By Bridget Chiedu Onochie, Abuja
13 May 2022   |   4:09 am
President of the Eighth Senate, Dr. Bukola Saraki, yesterday, promised to restore the Nigeria of old, where peace and unity prevailed over religious and tribal sentiments if given the chance to rule the country in 2023.

Former Governor of Kwara State, Sha’aba Lafiagi (left); his Cross River State counterpart, Liyel Imoke; Kwara erstwhile Governor Abdulfatah Ahmed; Mrs. Toyin Saraki; her husband/ PDP presidential aspirant, Dr. Bukola Saraki; Chairman, Board of Trustees, Senator Walid Jibrin and Vice Chairman, North Central Zone, Theophilus Dakas Shan, during Saraki’s breakfast meeting with the media in Abuja… yesterday.

President of the Eighth Senate, Dr. Bukola Saraki, yesterday, promised to restore the Nigeria of old, where peace and unity prevailed over religious and tribal sentiments if given the chance to rule the country in 2023.

At a breakfast meeting with media and friends in Abuja, the Kwara State ex-governor officially announced that he was in the race for the Peoples Democratic Party’s (PDP) ticket for the office of the President.

He said the parley was to intimate Nigerians why he is running.

Decrying the state of the nation in the last seven years, Saraki said his experiences in the private and public sectors were handy to fix Nigeria.

He boasted that he left Kwara State better than he met it, and as a Senate President, he defended the integrity of the National Assembly.
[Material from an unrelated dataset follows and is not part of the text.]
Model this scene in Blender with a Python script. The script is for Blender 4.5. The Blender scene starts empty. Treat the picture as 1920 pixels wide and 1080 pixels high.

Acknowledging that Nigeria’s problems have quadrupled and might prove difficult to be totally solved in the lifetime of a presidency, Saraki, however, believes that steps towards resolving them could begin in earnest.

“The point is that we can be the generation that starts it all. We can be the turning point generation in whose time everything began to change. The generation that despite our differences, was able to unite against poverty and hunger, as both spare no tribe or religion.

“We can be the generation that is ashamed to be labelled as the poverty capital of the world, and therefore, commit itself to do whatever it takes to remove this badge of dishonour on our country,” he said.

Saraki added: “We can be the generation that is collectively embarrassed to admit that we have more children out of school than any other country in the world, and therefore, resolve to ensure that every Nigerian child, regardless of the circumstances of her parents, is guaranteed quality basic education.

“We can be the generation that commits to building a country on the principle of equal opportunity for all – a generation that gives equal chance to everyone – that is deliberate about policies that promote the inclusion of women and youth, as well as people living with disabilities, believing that we are only as strong as the weakest among us.”

As the 2023 poll fast approaches, the ex-Senate President observed that it is another watershed moment in the nation’s political history.